Strategic initiatives & US build gives promise. Progress has been quick since the initiatives were flagged in summer 2024. EPAM, Infosys and NETCONOMY as channel partners should reduce Eagle Eye’s Service delivery, creating a scalable higher-margin business model. Major news was the Jan’25 landmark OEM, with AIR integrated into a global ERP software vendor’s retail offering, which could transform the long-term P&L. Delivering the OEM roadmap accelerates Eagle Eye’s focus on making its tech easier to scale and sell, which also supports its partner strategy (e.g. integration platform, scalability, automating on-boarding).

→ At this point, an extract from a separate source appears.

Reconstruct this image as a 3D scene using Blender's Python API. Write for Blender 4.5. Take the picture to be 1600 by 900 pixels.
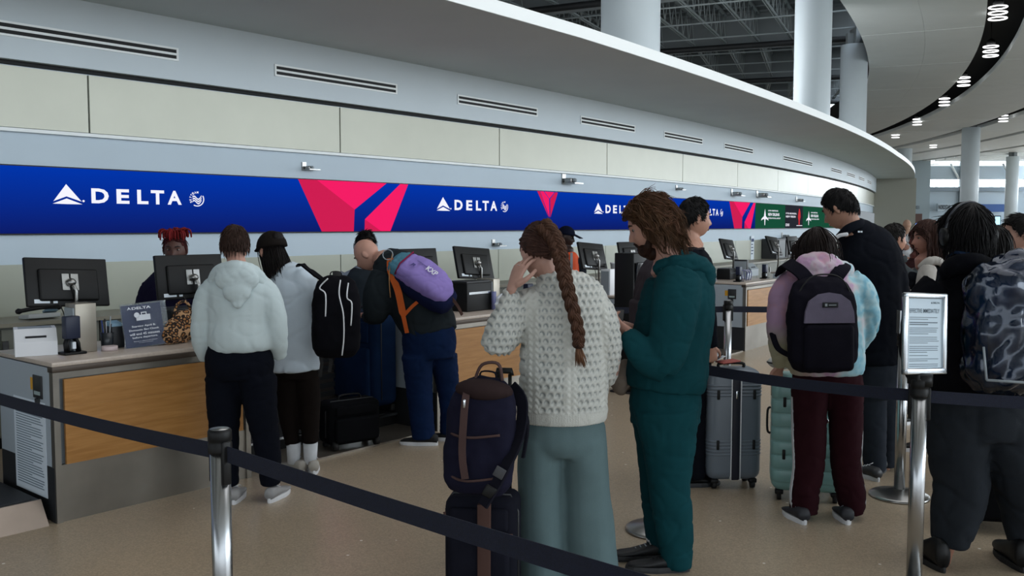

A US-based CRO has been hired to accelerate deal closure and win rates with the initial focus NA. This offers significant upside, with NA 2% penetrated by Eagle Eye but c50% of ARR.
Forecast confidence. We look for 8% H2 SaaS AIR growth, similar to H125, despite recent and previous wins ramping. Eagle AI’s strong H125 looks to be beaten into H225. Our c45% drop in Services reflects the business model shift. Broadly flat sequential H2 opex from a reduction of service delivery offset with investment (e.g. sales, OEM) gives good support to our FY25E profit forecast.
View. H2 delivery will give a base for FY26 execution and a re-rating. Buy.